Pocket Combat Wings


[Pocket Combat Wings]I like little planes, if that isn't clear yet.  Dave liked the idea of flying wings, but most of the kits were fairly expensive, and most of them, regardless of size, are powered by a 400-size motor (more than we wanetd -- we were looking for a slow flyer).  And most of the wing kits are expensive, because they all include stuff we don't want, like NiCad or NiMH batteries (we're born-again lithium converts -- why carry a lot of excess weight if you don't have to?)

Except for one kit ... the Pocket Combat Wing.  It was very inexpensive, and the 20" wing and IPS motor inside looked awfully cute.  Dave saw me repeatedly eyeing the kit, then reluctantly putting it back ("bound to be way too twitchy for our skill level") every time we passed that shelf at the hobby shop.

[pocket combat wing, flying]So he bought one.  Building a zagi-type flying wing for lithium batteries turns out to be a bit challenging.  All the kit builders have designed their wings around the idea that you're going to stuff a zillion ounces of battery in the front, and then you're going to mummify the whole thing in many layers of tape and other protective material, ending up with a zillion-ounce plane that can only fly fast.  Lighten it up ... and it turns out you're way too tail-heavy.  Dave wrestled with this problem for a long time, moving all the radio components up as far as they could possibly go, and lightening up the rear sections by drilling out the ailerons and lightening the vertical fins ... and finally he got it to balance.  Then he gave it to me -- what a great husband I have!  (His argument was that I was ready for a fast, twitchy plane and he wasn't; but it turned out that with the control throws turned down in his transmitter, he flew it as well as I did.)

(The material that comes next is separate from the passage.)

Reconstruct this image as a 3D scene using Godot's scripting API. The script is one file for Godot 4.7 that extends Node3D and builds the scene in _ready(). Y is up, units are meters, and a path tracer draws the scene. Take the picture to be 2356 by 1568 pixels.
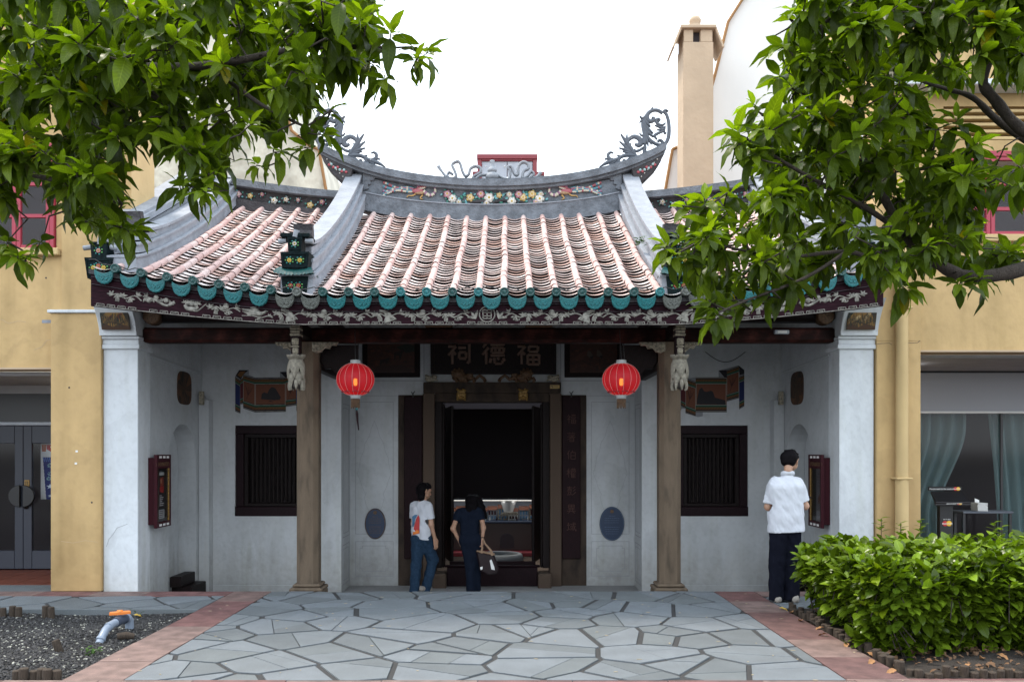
extends Node3D
# A small Chinese temple museum between two yellow shophouses, seen across a stone plaza under two overhanging trees.
# World: y up, plaza surface at y = 0, the plaza's far edge at z = 0, the porch behind it is sunken; the camera stands at z = 10.75.

const AX := -0.21      # x of the temple's middle axis
const EYE := Vector3(0, 1.72, 10.75)

class B:
	var v := PackedVector3Array()
	var n := PackedVector3Array()
	var t := PackedVector2Array()
	var c := PackedColorArray()
	var col := Color.WHITE
	func put(p: Vector3, nn: Vector3, uv: Vector2) -> void:
		v.append(p); n.append(nn); t.append(uv); c.append(col)
	func tri(p: Vector3, q: Vector3, r: Vector3) -> void:
		var nn := (q - p).cross(r - p).normalized()
		put(p, nn, Vector2.ZERO); put(r, nn, Vector2.ZERO); put(q, nn, Vector2.ZERO)
	func quad(p: Vector3, q: Vector3, r: Vector3, s: Vector3) -> void:
		var nn := (r - p).cross(s - q).normalized()
		put(p, nn, Vector2(0, 1)); put(r, nn, Vector2(1, 0)); put(q, nn, Vector2(1, 1))
		put(p, nn, Vector2(0, 1)); put(s, nn, Vector2(0, 0)); put(r, nn, Vector2(1, 0))
	func quad_out(p: Vector3, q: Vector3, r: Vector3, s: Vector3, mid: Vector3) -> void:
		if (r - p).cross(s - q).dot((p + q + r + s) * 0.25 - mid) >= 0.0: quad(p, q, r, s)
		else: quad(s, r, q, p)
	func tri_out(p: Vector3, q: Vector3, r: Vector3, mid: Vector3) -> void:
		if (q - p).cross(r - p).dot((p + q + r) / 3.0 - mid) >= 0.0: tri(p, q, r)
		else: tri(p, r, q)
	func obox(xf: Transform3D, size: Vector3, ch := 0.0) -> void:
		var h := size * 0.5
		ch = minf(ch, minf(h.x, minf(h.y, h.z)) * 0.9)
		var mid := xf.origin
		for a in 3:
			var b := (a + 1) % 3
			var d := (a + 2) % 3
			for s in [-1.0, 1.0]:
				var ps: Array[Vector3] = []
				for k in [[-1, -1], [1, -1], [1, 1], [-1, 1]]:
					var p := Vector3.ZERO
					p[a] = s * h[a]; p[b] = k[0] * (h[b] - ch); p[d] = k[1] * (h[d] - ch)
					ps.append(xf * p)
				quad_out(ps[0], ps[1], ps[2], ps[3], mid)
		if ch <= 0.0: return
		for a in 3:
			var b := (a + 1) % 3
			var d := (a + 2) % 3
			for sb in [-1.0, 1.0]:
				for sd in [-1.0, 1.0]:
					var ps: Array[Vector3] = []
					for k in [[-1, 0], [1, 0], [1, 1], [-1, 1]]:
						var p := Vector3.ZERO
						p[a] = k[0] * (h[a] - ch)
						p[b] = sb * (h[b] - (ch if k[1] == 1 else 0.0))
						p[d] = sd * (h[d] - (0.0 if k[1] == 1 else ch))
						ps.append(xf * p)
					quad_out(ps[0], ps[1], ps[2], ps[3], mid)
		for sx in [-1.0, 1.0]:
			for sy in [-1.0, 1.0]:
				for sz in [-1.0, 1.0]:
					tri_out(xf * Vector3(sx * h.x, sy * (h.y - ch), sz * (h.z - ch)), xf * Vector3(sx * (h.x - ch), sy * h.y, sz * (h.z - ch)), xf * Vector3(sx * (h.x - ch), sy * (h.y - ch), sz * h.z), mid)
	func box(x0: float, x1: float, y0: float, y1: float, z0: float, z1: float, ch := 0.0) -> void:
		obox(Transform3D(Basis(), Vector3(x0 + x1, y0 + y1, z0 + z1) * 0.5), Vector3(absf(x1 - x0), absf(y1 - y0), absf(z1 - z0)), ch)
	# a smooth sheet over rows of points
	func grid(rows: Array, uvs := false) -> void:
		var nr := rows.size()
		var nc: int = rows[0].size()
		var closed: bool = (rows[0][0] as Vector3).is_equal_approx(rows[0][nc - 1])
		var nn := []
		for i in nr:
			var line := PackedVector3Array()
			for j in nc:
				var du: Vector3 = rows[mini(i + 1, nr - 1)][j] - rows[maxi(i - 1, 0)][j]
				var dv: Vector3
				if closed and (j == 0 or j == nc - 1): dv = rows[i][1] - rows[i][nc - 2]
				else: dv = rows[i][mini(j + 1, nc - 1)] - rows[i][maxi(j - 1, 0)]
				line.append(du.cross(dv).normalized())
			nn.append(line)
		for i in nr:
			for j in nc:
				if nn[i][j] == Vector3.ZERO:
					nn[i][j] = nn[clampi(i + (1 if i == 0 else -1), 0, nr - 1)][j]
		for i in nr - 1:
			for j in nc - 1:
				for k in [[0, 0], [1, 1], [1, 0], [0, 0], [0, 1], [1, 1]]:
					var a: int = i + k[0]
					var b: int = j + k[1]
					put(rows[a][b], nn[a][b], Vector2(float(b) / (nc - 1), float(a) / (nr - 1)) if uvs else Vector2.ZERO)
	func tube(path: Array, radii: Array, seg := 8, flat := 1.0, up := Vector3.ZERO, caps := true) -> void:
		var rows := []
		var side := Vector3.ZERO
		for i in path.size():
			var dir: Vector3 = (path[mini(i + 1, path.size() - 1)] - path[maxi(i - 1, 0)]).normalized()
			if up != Vector3.ZERO: side = dir.cross(up).normalized()
			elif side == Vector3.ZERO: side = dir.cross(Vector3.UP if absf(dir.y) < 0.9 else Vector3.RIGHT).normalized()
			else: side = (side - dir * side.dot(dir)).normalized()
			var other := dir.cross(side)
			var r: float = radii[mini(i, radii.size() - 1)]
			var ring := PackedVector3Array()
			for k in seg + 1:
				var a := -TAU * (k % seg) / seg
				ring.append(path[i] + side * cos(a) * r + other * sin(a) * (r if flat == 1.0 else flat if flat > 0.0 else -flat * r))
			rows.append(ring)
		grid(rows)
		if caps:
			for e in [0, rows.size() - 1]:
				var mid := Vector3.ZERO
				for k in seg: mid += rows[e][k] / seg
				for k in seg:
					if e == 0: tri(mid, rows[e][k], rows[e][k + 1])
					else: tri(mid, rows[e][k + 1], rows[e][k])
	func rod(p: Vector3, q: Vector3, r: float, seg := 8, r2 := -1.0) -> void:
		tube([p, q], [r, r if r2 < 0.0 else r2], seg)
	func lathe(at: Vector3, profile: Array, seg := 20, basis := Basis(), a0 := 0.0, a1 := TAU) -> void:
		var rows := []
		for p in profile:
			var ring := PackedVector3Array()
			for k in seg + 1:
				var a := lerpf(a0, a1, float(k) / seg)
				if k == seg and absf(a1 - a0 - TAU) < 0.001: a = a0
				ring.append(at + basis * Vector3(cos(a) * p[0], p[1], sin(a) * p[0]))
			rows.append(ring)
		grid(rows)
	func blob(at: Vector3, r: Vector3, basis := Basis(), seg := 8, rings := 6) -> void:
		var rows := []
		for i in rings + 1:
			var f := -PI / 2 + PI * i / rings
			var ring := PackedVector3Array()
			for k in seg + 1:
				var a := TAU * (k % seg) / seg
				ring.append(at + basis * Vector3(cos(a) * cos(f) * r.x, sin(f) * r.y, sin(a) * cos(f) * r.z))
			rows.append(ring)
		grid(rows)
	# a flat outline given a thickness; the outline's plane is x,y of xf, its front at z = depth, edges chamfered by bev
	func slab(poly: PackedVector2Array, depth: float, xf := Transform3D(), bev := 0.0, back := true) -> void:
		var area := 0.0
		for i in poly.size(): area += poly[i].cross(poly[(i + 1) % poly.size()])
		if area < 0.0: poly.reverse()
		var m := poly.size()
		var inner := PackedVector2Array()
		for i in m:
			var e0 := (poly[i] - poly[(i + m - 1) % m]).normalized()
			var e1 := (poly[(i + 1) % m] - poly[i]).normalized()
			var out := (Vector2(e0.y, -e0.x) + Vector2(e1.y, -e1.x))
			out = out / maxf(out.length_squared(), 0.3) * 2.0
			inner.append(poly[i] - out * bev)
		var idx := Geometry2D.triangulate_polygon(inner)
		for i in range(0, idx.size(), 3):
			var q: Array[Vector2] = [inner[idx[i]], inner[idx[i + 1]], inner[idx[i + 2]]]
			if (q[1] - q[0]).cross(q[2] - q[0]) < 0.0: q = [q[0], q[2], q[1]]
			tri(xf * Vector3(q[0].x, q[0].y, depth), xf * Vector3(q[1].x, q[1].y, depth), xf * Vector3(q[2].x, q[2].y, depth))
			if back: tri(xf * Vector3(q[0].x, q[0].y, 0), xf * Vector3(q[2].x, q[2].y, 0), xf * Vector3(q[1].x, q[1].y, 0))
		for i in m:
			var j := (i + 1) % m
			var lo := depth - bev
			quad(xf * Vector3(poly[i].x, poly[i].y, 0), xf * Vector3(poly[j].x, poly[j].y, 0), xf * Vector3(poly[j].x, poly[j].y, lo), xf * Vector3(poly[i].x, poly[i].y, lo))
			if bev > 0.0:
				quad(xf * Vector3(poly[i].x, poly[i].y, lo), xf * Vector3(poly[j].x, poly[j].y, lo), xf * Vector3(inner[j].x, inner[j].y, depth), xf * Vector3(inner[i].x, inner[i].y, depth))
	# a rounded stroke along a curve in the x,y plane of xf: how carvings, reliefs and brush strokes are modelled
	func stroke(pts: Array, widths: Array, thick: float, xf := Transform3D(), sub := 3, seg := 6) -> void:
		var path := []
		var rad := []
		var k := pts.size()
		for i in k - 1:
			for s in (sub if i < k - 2 else sub + 1):
				var f := float(s) / sub
				var p: Vector2 = (pts[i] as Vector2).cubic_interpolate(pts[i + 1], pts[maxi(i - 1, 0)], pts[mini(i + 2, k - 1)], f)
				path.append(xf * Vector3(p.x, p.y, 0))
				var g := (i + f) / (k - 1) * (widths.size() - 1)
				var a := mini(int(g), widths.size() - 1)
				rad.append(lerpf(widths[a], widths[mini(a + 1, widths.size() - 1)], g - a))
		tube(path, rad, seg, thick, xf.basis.z.normalized())
	func mesh() -> ArrayMesh:
		var a := []
		a.resize(Mesh.ARRAY_MAX)
		a[Mesh.ARRAY_VERTEX] = v; a[Mesh.ARRAY_NORMAL] = n; a[Mesh.ARRAY_TEX_UV] = t; a[Mesh.ARRAY_COLOR] = c
		var m := ArrayMesh.new()
		m.add_surface_from_arrays(Mesh.PRIMITIVE_TRIANGLES, a)
		return m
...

That's the one on the top in the picture above.  Dave named it "Mondrian", since it came out looking like one of Piet Mondrian's paintings.  (Dave has an art background; I had to google.)  It's incredibly cute, takes no space to transport ... and flies quite well, most of the time.  It can slow down reasonably well, though I'd still be hesitant to fly it at the local baseball diamond (haven't had a chance -- it's baseball season now) though it does have a tendency to tip-stall on occasion and go into an uncontrollable spin.

[pocket combat wing in a tree]But the nice thing about these zagi-style wings is that that's not a big deal, like it was with the Sporty where a single tip-stall meant the end of flying for the day, and an epoxy session back home.  With the PCW, you just hike out to wherever it hit, pick it up, re-tape the side fins if they came un-taped, and toss it back in the air.

Oh, about that toss.  Unlike most wings, the PCW has a wood spar protruding slightly below the wing.  Normal Zagis launch without power -- you throw from the back, where the propeller is, so the engine has to be off.  With the PCW, you can hold on to the spar and launch with power ... but I don't recommend it.  I'm typing now with a band-aid over my knuckle where the PCW prop hit me on the way past.  Now I give it a hard throw, then hit the throttle afterward.

Dave flew Mondrian a few times and was hooked and had to build a second one.

It's way more fun to have two of these things than to have just one.  They're Pocket Combat Wings, remember?  So with two of them, we can have two angry wasps dogfighting.  There's very little risk -- first, they're very rugged, so hitting each other isn't likely to hurt them.  But second, these things are tiny, and it turns out to be impossible to collide them.  Even when we think we're close, we're really not.  But who cares?  It's a blast to watch them dance around each other, twisting and turning and chasing each other around the sky.

(Now, years later, we're having much more luck dogfighting slightly larger wings. But I still keep the PCW around, and use it as a spare.)

Meanwhile, Dave has been working on innovative launch techniques (inspired by some excellent videos from the Weasel people).  Here are some movies:

Mini Combat Wing XE

[Mini Combat Wing XE]Actually, before we tried the PCW, we entered the zagi world with a Mini Combat Wing XE.  With a 36" wingspan, we hoped it wouldn't be too twitchy; it's designed for a 400 motor, but we figured we could run something smaller in it, like a 350, and in fact that works fine and gives a gentle, easy-to-fly wing.  Sounds nice, too.  Now Dave has ordered an "Overlord", the 48" wing from the same company which makes the PCW.  It'll be interesting to see it fly.  If it ever gets here.